Begin SOURCE RECORDS

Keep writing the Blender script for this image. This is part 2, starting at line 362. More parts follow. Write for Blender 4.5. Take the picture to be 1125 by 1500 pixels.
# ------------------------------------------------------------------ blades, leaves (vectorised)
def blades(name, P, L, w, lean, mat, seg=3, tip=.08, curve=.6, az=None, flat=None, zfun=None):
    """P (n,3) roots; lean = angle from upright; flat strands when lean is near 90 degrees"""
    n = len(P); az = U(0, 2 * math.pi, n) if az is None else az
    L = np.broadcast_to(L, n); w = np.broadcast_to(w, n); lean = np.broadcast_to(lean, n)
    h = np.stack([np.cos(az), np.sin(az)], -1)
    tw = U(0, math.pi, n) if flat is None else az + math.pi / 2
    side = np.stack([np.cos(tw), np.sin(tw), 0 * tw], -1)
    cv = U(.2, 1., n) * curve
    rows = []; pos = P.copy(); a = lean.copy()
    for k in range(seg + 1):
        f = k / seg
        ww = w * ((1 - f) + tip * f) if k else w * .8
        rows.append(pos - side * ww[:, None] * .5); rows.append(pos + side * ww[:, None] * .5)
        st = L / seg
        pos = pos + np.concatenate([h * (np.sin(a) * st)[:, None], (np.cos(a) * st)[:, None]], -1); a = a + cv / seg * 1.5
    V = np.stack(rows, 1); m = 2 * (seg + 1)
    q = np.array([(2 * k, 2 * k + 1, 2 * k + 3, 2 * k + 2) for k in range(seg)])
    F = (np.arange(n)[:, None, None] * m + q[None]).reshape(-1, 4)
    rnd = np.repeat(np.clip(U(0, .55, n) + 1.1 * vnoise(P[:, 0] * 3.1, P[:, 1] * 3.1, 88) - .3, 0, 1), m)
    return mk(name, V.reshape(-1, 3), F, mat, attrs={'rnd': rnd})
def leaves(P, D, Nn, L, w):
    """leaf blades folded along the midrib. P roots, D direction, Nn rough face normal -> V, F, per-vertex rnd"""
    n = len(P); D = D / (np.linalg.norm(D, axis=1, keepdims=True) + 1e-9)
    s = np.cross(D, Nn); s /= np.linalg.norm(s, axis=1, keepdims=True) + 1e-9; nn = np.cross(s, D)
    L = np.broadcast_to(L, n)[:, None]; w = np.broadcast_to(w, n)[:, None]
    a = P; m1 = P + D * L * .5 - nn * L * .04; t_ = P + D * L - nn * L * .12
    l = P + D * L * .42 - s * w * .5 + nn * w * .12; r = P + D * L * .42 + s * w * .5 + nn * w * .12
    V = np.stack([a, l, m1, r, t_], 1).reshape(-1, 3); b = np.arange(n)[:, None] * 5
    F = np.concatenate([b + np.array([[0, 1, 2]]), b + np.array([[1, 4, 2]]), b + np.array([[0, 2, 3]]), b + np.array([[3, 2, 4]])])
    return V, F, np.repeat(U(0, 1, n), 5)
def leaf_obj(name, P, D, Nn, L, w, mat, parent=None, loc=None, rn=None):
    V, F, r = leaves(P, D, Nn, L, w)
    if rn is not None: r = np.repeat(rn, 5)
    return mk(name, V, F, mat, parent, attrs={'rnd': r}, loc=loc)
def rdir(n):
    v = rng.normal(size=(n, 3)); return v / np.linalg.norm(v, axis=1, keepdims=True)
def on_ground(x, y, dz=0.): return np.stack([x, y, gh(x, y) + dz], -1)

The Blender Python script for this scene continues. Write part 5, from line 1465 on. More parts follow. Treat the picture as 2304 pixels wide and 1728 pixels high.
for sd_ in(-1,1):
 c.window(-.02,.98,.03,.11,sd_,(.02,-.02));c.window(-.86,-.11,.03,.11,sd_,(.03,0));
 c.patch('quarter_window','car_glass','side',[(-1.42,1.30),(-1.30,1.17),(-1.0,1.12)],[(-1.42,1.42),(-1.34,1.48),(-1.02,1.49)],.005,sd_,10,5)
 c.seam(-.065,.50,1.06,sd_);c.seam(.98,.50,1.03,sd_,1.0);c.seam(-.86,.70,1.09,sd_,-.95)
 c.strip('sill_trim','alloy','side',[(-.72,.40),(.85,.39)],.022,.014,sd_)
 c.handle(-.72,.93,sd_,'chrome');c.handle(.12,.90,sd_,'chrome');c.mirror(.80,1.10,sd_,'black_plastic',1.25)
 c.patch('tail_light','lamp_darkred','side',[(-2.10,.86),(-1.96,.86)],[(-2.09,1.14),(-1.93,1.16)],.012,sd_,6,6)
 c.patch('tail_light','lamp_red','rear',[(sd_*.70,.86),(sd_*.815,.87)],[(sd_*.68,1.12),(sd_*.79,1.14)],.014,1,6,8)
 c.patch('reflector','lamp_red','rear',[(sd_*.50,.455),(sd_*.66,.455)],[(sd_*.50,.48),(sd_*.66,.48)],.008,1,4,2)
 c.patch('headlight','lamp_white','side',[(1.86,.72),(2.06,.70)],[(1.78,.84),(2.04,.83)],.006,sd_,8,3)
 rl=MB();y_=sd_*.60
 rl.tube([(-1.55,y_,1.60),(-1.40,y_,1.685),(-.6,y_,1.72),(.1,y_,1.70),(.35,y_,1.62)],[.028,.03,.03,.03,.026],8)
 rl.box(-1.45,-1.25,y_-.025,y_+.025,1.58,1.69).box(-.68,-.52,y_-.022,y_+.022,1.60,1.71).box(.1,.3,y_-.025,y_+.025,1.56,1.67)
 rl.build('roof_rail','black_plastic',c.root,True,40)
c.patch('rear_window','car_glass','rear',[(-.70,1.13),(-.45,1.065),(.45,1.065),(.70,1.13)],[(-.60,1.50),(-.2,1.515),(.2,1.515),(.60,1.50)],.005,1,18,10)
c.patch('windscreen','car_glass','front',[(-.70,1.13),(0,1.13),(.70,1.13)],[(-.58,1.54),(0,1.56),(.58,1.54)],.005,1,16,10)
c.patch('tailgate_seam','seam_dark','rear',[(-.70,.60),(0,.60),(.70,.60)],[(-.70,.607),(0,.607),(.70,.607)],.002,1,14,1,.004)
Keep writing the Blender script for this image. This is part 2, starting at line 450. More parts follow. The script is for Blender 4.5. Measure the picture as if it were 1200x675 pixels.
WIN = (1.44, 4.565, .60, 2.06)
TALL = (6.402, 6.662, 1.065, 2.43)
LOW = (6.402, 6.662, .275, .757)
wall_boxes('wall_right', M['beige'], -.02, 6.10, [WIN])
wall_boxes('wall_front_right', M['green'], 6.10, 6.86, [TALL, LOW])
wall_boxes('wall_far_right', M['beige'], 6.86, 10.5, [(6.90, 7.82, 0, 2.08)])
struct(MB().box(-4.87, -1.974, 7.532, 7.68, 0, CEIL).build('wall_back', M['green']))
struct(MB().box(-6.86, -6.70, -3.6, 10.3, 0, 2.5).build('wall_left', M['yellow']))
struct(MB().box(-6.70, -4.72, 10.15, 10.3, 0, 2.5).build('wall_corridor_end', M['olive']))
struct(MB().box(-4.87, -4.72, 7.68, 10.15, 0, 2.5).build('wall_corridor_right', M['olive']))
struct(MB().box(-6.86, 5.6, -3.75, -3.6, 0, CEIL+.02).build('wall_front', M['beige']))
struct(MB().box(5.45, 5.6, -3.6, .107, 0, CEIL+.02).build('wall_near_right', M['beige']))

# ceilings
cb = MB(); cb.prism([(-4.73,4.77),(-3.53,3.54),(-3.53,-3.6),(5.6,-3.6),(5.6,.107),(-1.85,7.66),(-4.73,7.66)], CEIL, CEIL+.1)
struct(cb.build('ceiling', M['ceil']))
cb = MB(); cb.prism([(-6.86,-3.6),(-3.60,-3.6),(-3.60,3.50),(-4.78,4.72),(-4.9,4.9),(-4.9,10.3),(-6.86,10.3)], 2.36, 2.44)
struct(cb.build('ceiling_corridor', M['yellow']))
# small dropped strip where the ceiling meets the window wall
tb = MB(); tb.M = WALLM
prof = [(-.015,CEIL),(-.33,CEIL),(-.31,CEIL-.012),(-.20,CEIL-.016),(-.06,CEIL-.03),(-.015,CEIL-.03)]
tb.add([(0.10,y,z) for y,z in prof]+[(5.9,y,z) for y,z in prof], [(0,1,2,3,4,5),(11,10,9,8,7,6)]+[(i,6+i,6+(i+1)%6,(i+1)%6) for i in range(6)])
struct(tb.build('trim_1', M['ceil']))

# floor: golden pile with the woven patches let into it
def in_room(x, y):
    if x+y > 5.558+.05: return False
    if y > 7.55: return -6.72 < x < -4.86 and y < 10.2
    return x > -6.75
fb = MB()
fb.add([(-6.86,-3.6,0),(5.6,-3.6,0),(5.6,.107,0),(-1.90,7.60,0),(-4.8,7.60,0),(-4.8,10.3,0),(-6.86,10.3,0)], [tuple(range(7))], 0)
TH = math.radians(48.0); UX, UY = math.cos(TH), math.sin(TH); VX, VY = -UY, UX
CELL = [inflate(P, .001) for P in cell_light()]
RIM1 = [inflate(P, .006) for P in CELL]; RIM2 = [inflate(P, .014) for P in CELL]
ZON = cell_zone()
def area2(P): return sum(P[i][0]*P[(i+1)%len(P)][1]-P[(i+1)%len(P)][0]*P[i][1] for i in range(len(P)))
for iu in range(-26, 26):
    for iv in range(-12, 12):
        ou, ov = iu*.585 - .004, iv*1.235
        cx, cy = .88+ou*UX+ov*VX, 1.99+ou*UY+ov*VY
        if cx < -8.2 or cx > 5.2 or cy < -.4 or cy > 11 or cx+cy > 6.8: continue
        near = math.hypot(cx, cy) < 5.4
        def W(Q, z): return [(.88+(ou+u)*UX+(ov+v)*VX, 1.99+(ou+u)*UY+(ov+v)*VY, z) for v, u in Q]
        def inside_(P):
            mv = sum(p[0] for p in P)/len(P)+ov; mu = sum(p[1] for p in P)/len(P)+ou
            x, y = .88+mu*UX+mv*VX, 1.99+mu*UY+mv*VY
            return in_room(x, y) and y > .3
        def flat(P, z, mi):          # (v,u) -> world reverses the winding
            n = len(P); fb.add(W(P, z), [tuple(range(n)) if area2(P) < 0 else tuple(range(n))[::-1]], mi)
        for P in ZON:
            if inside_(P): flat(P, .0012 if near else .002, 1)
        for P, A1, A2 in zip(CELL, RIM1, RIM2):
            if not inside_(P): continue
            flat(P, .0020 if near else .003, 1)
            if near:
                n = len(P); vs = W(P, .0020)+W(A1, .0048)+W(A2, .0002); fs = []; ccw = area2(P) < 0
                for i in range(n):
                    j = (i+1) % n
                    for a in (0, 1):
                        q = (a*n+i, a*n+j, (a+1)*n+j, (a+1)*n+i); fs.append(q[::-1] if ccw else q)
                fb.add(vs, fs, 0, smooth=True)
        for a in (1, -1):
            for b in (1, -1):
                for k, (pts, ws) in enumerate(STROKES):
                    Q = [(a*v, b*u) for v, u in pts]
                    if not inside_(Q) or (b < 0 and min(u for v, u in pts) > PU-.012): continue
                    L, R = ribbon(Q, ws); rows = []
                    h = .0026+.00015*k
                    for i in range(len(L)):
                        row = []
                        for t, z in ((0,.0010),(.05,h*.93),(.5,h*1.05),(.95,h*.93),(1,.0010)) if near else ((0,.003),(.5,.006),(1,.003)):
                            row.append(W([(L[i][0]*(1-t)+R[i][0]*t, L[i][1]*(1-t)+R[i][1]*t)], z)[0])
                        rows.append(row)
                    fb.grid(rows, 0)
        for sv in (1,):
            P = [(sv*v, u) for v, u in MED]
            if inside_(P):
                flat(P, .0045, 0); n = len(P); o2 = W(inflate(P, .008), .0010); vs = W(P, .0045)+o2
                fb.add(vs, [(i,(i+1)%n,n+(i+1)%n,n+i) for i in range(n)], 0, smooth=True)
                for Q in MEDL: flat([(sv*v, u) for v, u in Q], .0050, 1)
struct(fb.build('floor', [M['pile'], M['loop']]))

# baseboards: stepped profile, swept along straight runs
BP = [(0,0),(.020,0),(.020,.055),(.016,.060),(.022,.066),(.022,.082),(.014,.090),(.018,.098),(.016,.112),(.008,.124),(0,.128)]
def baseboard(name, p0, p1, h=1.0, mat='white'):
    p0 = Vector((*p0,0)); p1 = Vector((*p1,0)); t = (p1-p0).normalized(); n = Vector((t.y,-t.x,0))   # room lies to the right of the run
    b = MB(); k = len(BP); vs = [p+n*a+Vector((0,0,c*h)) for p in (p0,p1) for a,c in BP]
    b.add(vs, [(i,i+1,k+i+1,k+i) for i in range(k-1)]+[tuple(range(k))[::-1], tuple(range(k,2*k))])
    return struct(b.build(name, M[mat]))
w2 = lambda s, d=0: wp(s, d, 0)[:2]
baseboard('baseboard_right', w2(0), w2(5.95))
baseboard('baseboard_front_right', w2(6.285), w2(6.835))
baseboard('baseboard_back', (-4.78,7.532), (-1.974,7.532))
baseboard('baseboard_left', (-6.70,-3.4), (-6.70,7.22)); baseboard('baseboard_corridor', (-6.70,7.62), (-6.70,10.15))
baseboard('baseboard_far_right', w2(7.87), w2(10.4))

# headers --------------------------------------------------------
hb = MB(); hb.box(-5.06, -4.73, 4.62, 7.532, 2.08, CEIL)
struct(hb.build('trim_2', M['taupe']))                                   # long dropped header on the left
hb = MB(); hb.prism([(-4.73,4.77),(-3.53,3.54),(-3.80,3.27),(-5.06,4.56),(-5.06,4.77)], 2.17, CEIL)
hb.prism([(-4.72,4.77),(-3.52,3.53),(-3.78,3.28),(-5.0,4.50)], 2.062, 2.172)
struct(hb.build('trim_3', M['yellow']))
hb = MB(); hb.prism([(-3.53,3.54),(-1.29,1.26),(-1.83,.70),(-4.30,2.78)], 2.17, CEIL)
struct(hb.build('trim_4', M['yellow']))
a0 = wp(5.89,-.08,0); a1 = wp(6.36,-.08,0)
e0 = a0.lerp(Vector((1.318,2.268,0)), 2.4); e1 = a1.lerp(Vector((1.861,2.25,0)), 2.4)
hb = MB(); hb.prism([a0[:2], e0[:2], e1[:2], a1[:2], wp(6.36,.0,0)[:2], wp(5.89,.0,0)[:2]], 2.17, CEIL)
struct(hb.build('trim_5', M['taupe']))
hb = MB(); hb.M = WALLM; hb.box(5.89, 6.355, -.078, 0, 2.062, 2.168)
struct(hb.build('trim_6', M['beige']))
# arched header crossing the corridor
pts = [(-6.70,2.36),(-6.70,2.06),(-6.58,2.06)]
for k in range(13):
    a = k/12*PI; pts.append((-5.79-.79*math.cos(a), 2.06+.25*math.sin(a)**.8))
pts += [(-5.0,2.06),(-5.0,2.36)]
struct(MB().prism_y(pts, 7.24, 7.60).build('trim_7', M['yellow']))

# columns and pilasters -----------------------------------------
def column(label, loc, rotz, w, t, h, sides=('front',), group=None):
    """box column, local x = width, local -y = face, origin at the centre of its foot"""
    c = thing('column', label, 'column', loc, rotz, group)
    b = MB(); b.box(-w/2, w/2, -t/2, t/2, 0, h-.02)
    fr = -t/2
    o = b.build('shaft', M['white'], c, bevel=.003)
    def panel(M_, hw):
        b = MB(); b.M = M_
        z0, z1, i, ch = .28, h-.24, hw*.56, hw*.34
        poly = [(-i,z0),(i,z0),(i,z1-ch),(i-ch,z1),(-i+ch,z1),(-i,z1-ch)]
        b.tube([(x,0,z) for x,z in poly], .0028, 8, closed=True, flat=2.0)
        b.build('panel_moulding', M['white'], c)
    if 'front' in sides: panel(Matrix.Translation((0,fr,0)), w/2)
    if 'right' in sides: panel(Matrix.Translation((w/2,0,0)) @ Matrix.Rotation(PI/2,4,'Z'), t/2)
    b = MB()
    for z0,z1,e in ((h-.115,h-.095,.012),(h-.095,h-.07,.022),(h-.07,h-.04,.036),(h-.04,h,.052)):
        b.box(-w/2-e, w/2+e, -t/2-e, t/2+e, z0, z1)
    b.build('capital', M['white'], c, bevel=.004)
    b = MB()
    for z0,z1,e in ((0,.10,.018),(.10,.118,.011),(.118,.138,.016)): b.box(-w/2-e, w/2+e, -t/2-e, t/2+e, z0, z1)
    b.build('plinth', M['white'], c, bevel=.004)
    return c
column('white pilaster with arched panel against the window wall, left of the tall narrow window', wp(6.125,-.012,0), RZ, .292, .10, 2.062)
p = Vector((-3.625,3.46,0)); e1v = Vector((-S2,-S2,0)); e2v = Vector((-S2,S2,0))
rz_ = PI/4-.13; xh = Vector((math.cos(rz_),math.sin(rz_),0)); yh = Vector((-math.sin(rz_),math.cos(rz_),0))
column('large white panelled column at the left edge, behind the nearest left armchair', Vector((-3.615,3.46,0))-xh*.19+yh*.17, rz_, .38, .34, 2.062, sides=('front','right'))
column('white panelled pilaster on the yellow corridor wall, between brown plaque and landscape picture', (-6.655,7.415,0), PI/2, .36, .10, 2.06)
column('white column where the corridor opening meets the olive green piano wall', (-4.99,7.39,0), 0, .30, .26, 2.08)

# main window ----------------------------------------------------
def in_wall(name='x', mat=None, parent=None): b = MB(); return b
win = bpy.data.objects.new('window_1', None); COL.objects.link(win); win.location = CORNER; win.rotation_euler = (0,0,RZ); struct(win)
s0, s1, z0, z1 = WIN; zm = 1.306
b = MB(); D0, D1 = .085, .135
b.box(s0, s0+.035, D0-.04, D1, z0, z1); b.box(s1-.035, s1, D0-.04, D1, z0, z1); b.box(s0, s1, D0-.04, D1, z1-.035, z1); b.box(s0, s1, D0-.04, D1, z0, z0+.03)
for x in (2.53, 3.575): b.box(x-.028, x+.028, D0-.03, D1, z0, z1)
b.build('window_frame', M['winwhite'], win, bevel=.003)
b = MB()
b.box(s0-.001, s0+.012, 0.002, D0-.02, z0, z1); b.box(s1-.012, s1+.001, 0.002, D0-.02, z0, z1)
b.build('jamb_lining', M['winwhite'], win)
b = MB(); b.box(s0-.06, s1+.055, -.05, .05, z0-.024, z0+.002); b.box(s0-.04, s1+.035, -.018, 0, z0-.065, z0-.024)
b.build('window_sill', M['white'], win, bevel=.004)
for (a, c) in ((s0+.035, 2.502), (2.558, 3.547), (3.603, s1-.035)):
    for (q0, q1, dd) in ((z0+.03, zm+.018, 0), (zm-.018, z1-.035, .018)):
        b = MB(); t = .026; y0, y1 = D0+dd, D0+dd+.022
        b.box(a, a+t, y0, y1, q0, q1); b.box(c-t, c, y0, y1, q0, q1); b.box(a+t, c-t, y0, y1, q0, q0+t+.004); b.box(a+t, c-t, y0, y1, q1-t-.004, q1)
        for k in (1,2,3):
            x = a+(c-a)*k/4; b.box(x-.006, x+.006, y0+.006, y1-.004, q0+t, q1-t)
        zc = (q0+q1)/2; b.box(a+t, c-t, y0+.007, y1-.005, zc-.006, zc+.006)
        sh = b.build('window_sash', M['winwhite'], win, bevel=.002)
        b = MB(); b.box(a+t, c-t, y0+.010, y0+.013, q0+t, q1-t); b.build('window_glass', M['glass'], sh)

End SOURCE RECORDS

Reproduce verbatim the lines above, from the line with "were 1200x675 pixels." through the line with "0, CEIL+.02).build('wall_near_right', M['beige']))".

Keep writing the Blender script for this image. This is part 2, starting at line 450. More parts follow. The script is for Blender 4.5. Measure the picture as if it were 1200x675 pixels.
WIN = (1.44, 4.565, .60, 2.06)
TALL = (6.402, 6.662, 1.065, 2.43)
LOW = (6.402, 6.662, .275, .757)
wall_boxes('wall_right', M['beige'], -.02, 6.10, [WIN])
wall_boxes('wall_front_right', M['green'], 6.10, 6.86, [TALL, LOW])
wall_boxes('wall_far_right', M['beige'], 6.86, 10.5, [(6.90, 7.82, 0, 2.08)])
struct(MB().box(-4.87, -1.974, 7.532, 7.68, 0, CEIL).build('wall_back', M['green']))
struct(MB().box(-6.86, -6.70, -3.6, 10.3, 0, 2.5).build('wall_left', M['yellow']))
struct(MB().box(-6.70, -4.72, 10.15, 10.3, 0, 2.5).build('wall_corridor_end', M['olive']))
struct(MB().box(-4.87, -4.72, 7.68, 10.15, 0, 2.5).build('wall_corridor_right', M['olive']))
struct(MB().box(-6.86, 5.6, -3.75, -3.6, 0, CEIL+.02).build('wall_front', M['beige']))
struct(MB().box(5.45, 5.6, -3.6, .107, 0, CEIL+.02).build('wall_near_right', M['beige']))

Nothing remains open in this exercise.